ピーター・バーガー,トーマス・ルックマン『現実の社会的構成―知識社会学論考』

現実の社会的構成―知識社会学論考

現実の社会的構成―知識社会学論考

いわゆる現象学的社会学の本。

とりあえずポイントと思われるところを書きだしておくと、

■現実は知識を確証として社会的に構成されており、知識社会学はこの構成の過程を分析すべきだというのが、著者たちの主張。

■それまでの知識社会学の研究では、専門家たちによって理論化・体系化された知識が主に扱われてきたが、著者たちは日常生活における知識が、現実の構成において担う重要性に着目した。

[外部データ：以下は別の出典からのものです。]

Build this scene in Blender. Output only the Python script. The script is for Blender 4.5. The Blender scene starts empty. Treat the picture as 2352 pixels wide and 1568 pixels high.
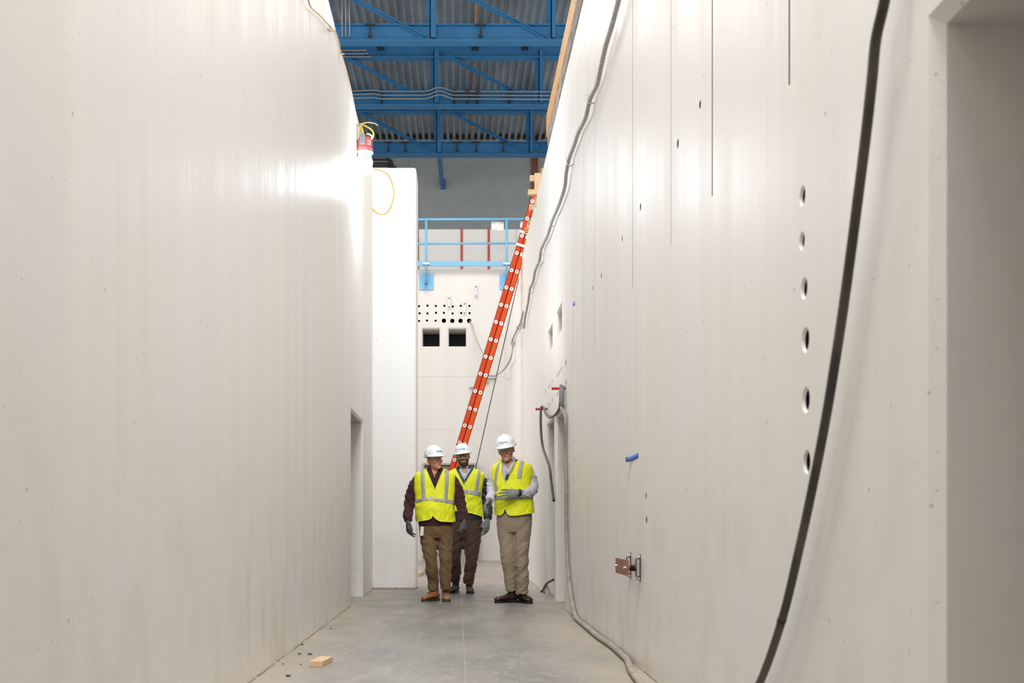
import bpy, bmesh, math, random
from mathutils import Vector, Matrix, noise
from mathutils.geometry import delaunay_2d_cdt
random.seed(7)
SC = bpy.context.scene
COL = SC.collection

# ------------------------------------------------------------------ camera, world, lights, exposure
F = 2700.0; CX = 1053.0; CY = 1204.0; EYE = 0.91
XR = 1.148; XL = -1.207; ZR = 5.73; ZL = 5.77
cam_d = bpy.data.cameras.new('camera'); cam = bpy.data.objects.new('camera', cam_d); COL.objects.link(cam)
cam.location = (0, 0, EYE); cam.rotation_euler = (math.pi/2, 0, 0)
cam_d.sensor_width = 36; cam_d.lens = F/2352*36
cam_d.shift_x = (1176-CX)/2352; cam_d.shift_y = (CY-784)/2352
cam_d.clip_end = 200; cam_d.clip_start = 0.05
cam_d.dof.use_dof = True; cam_d.dof.focus_distance = 14.0; cam_d.dof.aperture_fstop = 4.5
SC.camera = cam
w = bpy.data.worlds.new('hall_light'); SC.world = w; w.use_nodes = True
bg = w.node_tree.nodes['Background']; bg.inputs[0].default_value = (1.0, 0.98, 0.95, 1); bg.inputs[1].default_value = 0.97
SC.view_settings.view_transform = 'Standard'; SC.view_settings.look = 'None'
SC.view_settings.gamma = 1; SC.view_settings.use_curve_mapping = False
SC.view_settings.exposure = 0.44

def area_light(name, loc, size, power, color=(1,1,1), rot=(0,0,0), sy=None):
    l = bpy.data.lights.new(name, 'AREA'); l.energy = power; l.color = color; l.size = size
    if sy: l.shape = 'RECTANGLE'; l.size_y = sy
    o = bpy.data.objects.new(name, l); o.location = loc; o.rotation_euler = rot; COL.objects.link(o); return o
def point_light(name, loc, r, power, color=(1,1,1)):
    l = bpy.data.lights.new(name, 'POINT'); l.energy = power; l.color = color; l.shadow_soft_size = r
    o = bpy.data.objects.new(name, l); o.location = loc; COL.objects.link(o); return o
# high-bay lamps of the hall over the corridor and its far end
area_light('high_bay_light', (0, 2, 12.5), 4, 760, (1, .98, .95))
area_light('high_bay_light', (-.5, 24.5, 11.8), 3, 320, (1, .97, .93))
area_light('added_fill_light', (0, 2.5, 8.6), 1.8, 340, (.93, .97, 1), (math.radians(66), 0, 0), .9)  # unseen fill light, added to brighten the cross wall and the men evenly
# site worklights (same type as the one in view): one behind the viewpoint, the lit one in view, plus an unseen fill light added in the cross corridor
point_light('worklight_or_fill', (-0.92, -0.8, 5.0), 0.14, 14, (1, .97, .94))
point_light('worklight_or_fill', (-1.00, 13.86, 4.95), 0.09, 62, (.80, .91, 1))
point_light('worklight_or_fill', (-2.6, 22, 4.5), .3, 140, (1, .96, .92))

# ------------------------------------------------------------------ helpers
def P(px, py, Y): return Vector(((px-CX)*Y/F, Y, EYE+(CY-py)*Y/F))
def RW(px, py, off=0.0):
    X = XR-off; Y = X*F/(px-CX); return Vector((X, Y, EYE+(CY-py)*Y/F))
def LW(px, py, off=0.0):
    X = XL+off; Y = X*F/(px-CX); return Vector((X, Y, EYE+(CY-py)*Y/F))
def tag(o, label=None, cat=None, group=None, kind=None):
    if label: o['label'] = label
    if cat: o['category'] = cat
    if group: o['group'] = group
    if kind: o['kind'] = kind
    return o
def empty(name, loc=(0,0,0), rz=0):
    o = bpy.data.objects.new(name, None); COL.objects.link(o); o.location = loc; o.rotation_euler = (0,0,rz); o.empty_display_size = .1
    return o
def wmat(o):
    b_ = Matrix.LocRotScale(o.location, o.rotation_euler, None)
    return wmat(o.parent) @ o.matrix_parent_inverse @ b_ if o.parent else b_
def obj(name, bm, mats, parent=None, smooth=False, normals=True):
    if isinstance(bm, bmesh.types.BMesh):
        if normals: bmesh.ops.recalc_face_normals(bm, faces=bm.faces)
        me = bpy.data.meshes.new(name); bm.to_mesh(me); bm.free()
    else: me = bm
    if not isinstance(mats, (list, tuple)): mats = [mats]
    me.materials.clear()
    for m in mats: me.materials.append(m)
    if smooth:
        for p in me.polygons: p.use_smooth = True
    o = bpy.data.objects.new(name, me); COL.objects.link(o)
    if parent: o.parent = parent; o.matrix_parent_inverse = wmat(parent).inverted()
    return o
# NB: parts are modelled in world coordinates; the parent inverse keeps them in place.
def box(bm, a, b, rot=None, piv=None):
    x0,y0,z0 = a; x1,y1,z1 = b
    vs = [bm.verts.new(v) for v in ((x0,y0,z0),(x1,y0,z0),(x1,y1,z0),(x0,y1,z0),(x0,y0,z1),(x1,y0,z1),(x1,y1,z1),(x0,y1,z1))]
    fs = [bm.faces.new([vs[i] for i in f]) for f in ((0,3,2,1),(4,5,6,7),(0,1,5,4),(1,2,6,5),(2,3,7,6),(3,0,4,7))]
    if rot is not None: bmesh.ops.rotate(bm, verts=vs, cent=piv or ((x0+x1)/2,(y0+y1)/2,(z0+z1)/2), matrix=rot)
    return vs, fs
def boxm(a, b, bev=0.0, rot=None, piv=None):
    bm = bmesh.new(); box(bm, a, b, rot, piv)
    if bev: bmesh.ops.bevel(bm, geom=bm.edges[:], offset=bev, segments=2, profile=.5, affect='EDGES')
    return bm
def frame_along(pts):
    n = len(pts); T = []
    for i in range(n):
        a = pts[max(i-1,0)]; b = pts[min(i+1,n-1)]; T.append((b-a).normalized())
    u = T[0].orthogonal().normalized(); out = []
    for t in T:
        u = (u - t*u.dot(t)).normalized(); out.append((t, u, t.cross(u)))
    return out
def tube(bm, pts, r, n=10, caps=True):
    pts = [Vector(p) for p in pts]
    if not isinstance(r, (list, tuple)): r = [r]*len(pts)
    fr = frame_along(pts); rings = []
    for p, (t,u,v), rr in zip(pts, fr, r):
        if not isinstance(rr, (list, tuple)): rr = (rr, rr)
        rings.append([bm.verts.new(p + u*math.cos(2*math.pi*k/n)*rr[0] + v*math.sin(2*math.pi*k/n)*rr[1]) for k in range(n)])
    for a, b in zip(rings[:-1], rings[1:]):
        for k in range(n): bm.faces.new((a[k], a[(k+1)%n], b[(k+1)%n], b[k]))
    if caps: bm.faces.new(rings[0][::-1]); bm.faces.new(rings[-1])
    return rings
def bar(bm, p, q, w, h, up=Vector((0,0,1))):
    p, q = Vector(p), Vector(q); t = (q-p).normalized(); s = t.cross(up).normalized(); u = s.cross(t)
    c = []
    for e in (p, q): c.append([bm.verts.new(e + s*a*w/2 + u*b*h/2) for a, b in ((-1,-1),(1,-1),(1,1),(-1,1))])
    for k in range(4): bm.faces.new((c[0][k], c[0][(k+1)%4], c[1][(k+1)%4], c[1][k]))
    bm.faces.new(c[0][::-1]); bm.faces.new(c[1])
def crom(pts, per=8):
    pts = [Vector(p) for p in pts]; out = []
    for i in range(len(pts)-1):
        p0 = pts[max(i-1,0)]; p1 = pts[i]; p2 = pts[i+1]; p3 = pts[min(i+2,len(pts)-1)]
        for k in range(per):
            t = k/per
            out.append(.5*((2*p1)+(p2-p0)*t+(2*p0-5*p1+4*p2-p3)*t*t+(3*p1-p0-3*p2+p3)*t**3))
    out.append(pts[-1]); return out
def ellipsoid(bm, c, r, rot=None, seg=16):
    m = Matrix.Translation(Vector(c)) @ (rot.to_4x4() if rot is not None else Matrix()) @ Matrix.Diagonal((r[0], r[1], r[2], 1))
    bmesh.ops.create_uvsphere(bm, u_segments=seg, v_segments=seg//2+2, radius=1, matrix=m)
def lathe(bm, prof, c, n=24, axis=Vector((0,0,1))):
    a = axis.normalized(); u = a.orthogonal().normalized(); v = a.cross(u); c = Vector(c); rings = []
    for r, h in prof:
        rings.append([bm.verts.new(c + a*h + (u*math.cos(2*math.pi*k/n)+v*math.sin(2*math.pi*k/n))*max(r,1e-4)) for k in range(n)])
    for A, B in zip(rings[:-1], rings[1:]):
        for k in range(n): bm.faces.new((A[k], A[(k+1)%n], B[(k+1)%n], B[k]))
    bm.faces.new(rings[0][::-1]); bm.faces.new(rings[-1])
def apply_mods(o):
    dg = bpy.context.evaluated_depsgraph_get()
    me = bpy.data.meshes.new_from_object(o.evaluated_get(dg)); o.modifiers.clear(); o.data = me; return me
def remeshed(bm, vox, smooth_it=4, fac=.5):
    bmesh.ops.recalc_face_normals(bm, faces=bm.faces)
    me = bpy.data.meshes.new('t'); bm.to_mesh(me); bm.free()
    o = bpy.data.objects.new('t', me); COL.objects.link(o)
    m = o.modifiers.new('r', 'REMESH'); m.mode = 'VOXEL'; m.voxel_size = vox
    if smooth_it:
        s = o.modifiers.new('s', 'SMOOTH'); s.iterations = smooth_it; s.factor = fac
    bpy.context.view_layer.update()
    me2 = apply_mods(o); bpy.data.objects.remove(o); return me2

# ------------------------------------------------------------------ materials
def mat(name, color, rough=.6, metal=0, emit=None, estr=0, spec=None, alpha=None, transmission=None):
    m = bpy.data.materials.new(name); m.use_nodes = True; b = m.node_tree.nodes['Principled BSDF']
    b.inputs['Base Color'].default_value = (*color, 1); b.inputs['Roughness'].default_value = rough; b.inputs['Metallic'].default_value = metal
    if emit: b.inputs['Emission Color'].default_value = (*emit, 1); b.inputs['Emission Strength'].default_value = estr
    if spec is not None: b.inputs['Specular IOR Level'].default_value = spec
    if transmission: b.inputs['Transmission Weight'].default_value = transmission
    return m
def noisy(m, amount=.12, scale=(8,8,8), bump=0.0, bscale=60, dark=None):
    nt = m.node_tree; N = nt.nodes; L = nt.links; b = N['Principled BSDF']
    tc = N.new('ShaderNodeNewGeometry'); mp = N.new('ShaderNodeMapping'); mp.inputs['Scale'].default_value = scale
    L.new(tc.outputs['Position'], mp.inputs['Vector'])
    no = N.new('ShaderNodeTexNoise'); no.inputs['Scale'].default_value = 1; no.inputs['Detail'].default_value = 5
    L.new(mp.outputs[0], no.inputs['Vector'])
    c = b.inputs['Base Color'].default_value[:3]
    mx = N.new('ShaderNodeMix'); mx.data_type = 'RGBA'
    mx.inputs[6].default_value = (*[min(1, v*(1+amount)) for v in c], 1)
    mx.inputs[7].default_value = (*(dark if dark else [v*(1-amount) for v in c]), 1)
    cr = N.new('ShaderNodeMapRange'); cr.inputs[1].default_value = .3; cr.inputs[2].default_value = .7
    L.new(no.outputs[0], cr.inputs[0]); L.new(cr.outputs[0], mx.inputs[0]); L.new(mx.outputs[2], b.inputs['Base Color'])
    if bump:
        n2 = N.new('ShaderNodeTexNoise'); n2.inputs['Scale'].default_value = bscale; n2.inputs['Detail'].default_value = 3
        L.new(tc.outputs['Position'], n2.inputs['Vector'])
        bp = N.new('ShaderNodeBump'); bp.inputs['Strength'].default_value = bump; bp.inputs['Distance'].default_value = .01
        L.new(n2.outputs[0], bp.inputs['Height']); L.new(bp.outputs[0], b.inputs['Normal'])
    return m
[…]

■社会は客観的現実として存在すると同時に、主観的現実としても存在し、これらは弁証法的な過程をなしている。社会を客観的現実とする分析はデュルケームの理論に対応し、主観的現実とする分析はヴェーバーの理論に対応する。

■著者たちは、社会が弁証法的過程をなすと単に言うだけではなく、そのより詳細な側面についても述べた。すなわち、社会は外化、客観化、内在化、の三つの契機からなる。外化とは人間が環境に関して働きかける活動のことであり、客観化とは外化によって生み出されたものが、個人の外側にある事実として認識されるようになることであり、内在化とは客観化された制度がとりこまれ、主観的な現実となること。

■さらに内在化は第一次的社会化と第二次的社会化という過程をとる。第一次的社会化は、幼児期において経験する最初の社会化であり、それを経て個人は社会の一員となる。これに対して、第二次的社会化は、すでに社会化されている個人が、その属している社会の新しい諸部門へと参入してゆくとき、あるいはそれ以後の社会化のこと。

■第一次的社会化においてはミードの言う、意味ある他者が重要な役割を担う。子どもは、意味ある他者の世界を相対的なものとして内在化するのではなく、それを唯一の、世界そのものとして内在化する。


日常的な知識や行動の話は、自分の研究に有用であるかはともかく、読み物として面白い。中途半端にして放り出しているゴッフマンもそろそろ読もうかな。